I had lunch with the editor of La Voz on Friday and I was wearing a big chunky colorful bead necklace. She asked me where I got it and I told her that, like many of my pieces of jewelry that people often admire, I bought it from a jewelry lady at some Hispanic event.
"Haven't you ever noticed that at every Hispanic event there's a lady selling jewelry?" She had never thought about it but agreed now that I pointed it out.
"You can be at a Hispanic Chamber event, the Latino Book & Family Festival, or the Latina Style event and there is always someone there with a table selling jewelry. The jewelry is always something really nice and unique, very different from stuff you may find at a jewelry store."

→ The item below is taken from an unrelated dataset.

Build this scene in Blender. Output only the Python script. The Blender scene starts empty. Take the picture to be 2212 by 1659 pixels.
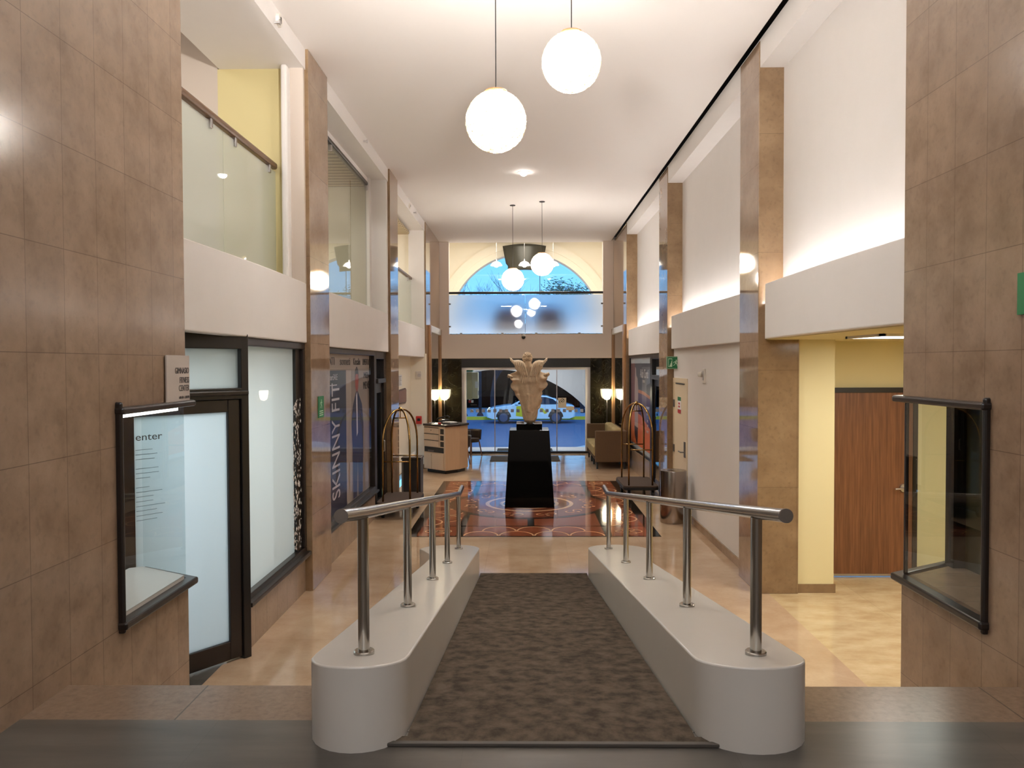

"And it probably costs less," she said.
"Yes, exactly. Fifteen dollars for a matching set, necklace and earrings."
There are so many things that I love about being Hispanic and this is one of them. We do things different from a lot of other ethnicities. A friend commented on FB today that there was a band at Fiesta (a popular grocery store in Houston that caters to Hispanics) today playing "La Bamba."
Or when I blogged a couple of years ago that a woman came into a bar around 1:30 a.m. every weekend to sell tamales. I saw all the new non-Hispanic people at the bar buying tamales and very pleased with their purchase.
Of course 37% of Houston's population is Hispanic or Latino of any race. And Hispanics and Latinos constitute 15.4% of the total United States population, or 46.9 million people. Houston is always going to have things that market to this unique audience. So it doesn't surprise us that big US companies are also trying to market to this dynamic group of people.
There's the Lay's Limon, Lay's Chile Limon, Coffee Mate Dulce de Leche, and Kool Aid now has Aguas Frescas, including Jamaica. Progresso is now making new soups like Tortilla Soup, Menudo and Caldo de Pollo, obviously all Hispanic products. Those are just a few of the many companies that have launched a product to appeal to Hispanics.
In the literary market Latina authors took off around ten years ago when all this Latin excitement started. Author Alisa Valdes-Rodriguez sold her novel Dirty Girl's Social Club for an unprecedented $500,000. She paved the way for many other Latina authors.
Before the Latino literary movement started there was one book that started it all off for books by non-White authors. She caused such a stir with her book that when Alisa Valdes-Rodriguez came on the scene she was referred to as the Latina Terry McMillan.
McMillan's book Waiting to Exhale, spoke to women everywhere, of all ethnicities. It was even made into a major motion picture in 1995 starring Whitney Houston, Angela Bassett, Loretta Devine (from Houston) and other actors. Now author Terry McMillan has announced that Getting Happy, the long-awaited sequel to Waiting to Exhale, was published on September 7, 2010. It picks up on the women's lives fifteen years later. I can't wait to read it!
I wouldn't mind being referred to as the Latina Terry McMillan. My husband refers to me as the Latina Amy Tan because my novel is about three women and their mothers. I take that as a compliment. Amy Tan is one of my favorite authors. I've heard her read in person only once before around fourteen years ago. In one week she comes to Houston for the Inprint Reading Series and I get to hear her again. I'm trying to read her last novel Saving Fish from Drowning before her visit, although I think she's going to talk in general and not specifically about that one book. But either way, I want to read her most recent work before going to hear her. Last time she was here she was promoting The Hundred Secret Senses. It's hard to believe it's been that long. Time flies!
In only two and half weeks I'll be in my second favorite city in the U.S., New York. Houston being the first of course and Chicago my third favorite. I can't wait to be there again in the hustle and bustle of the city, riding the subway and taxis, going on sales calls. I love that place! Even though I'm usually there wearing my advertising hat, I can see how writers love that city and feel inspired. I love New York in the fall!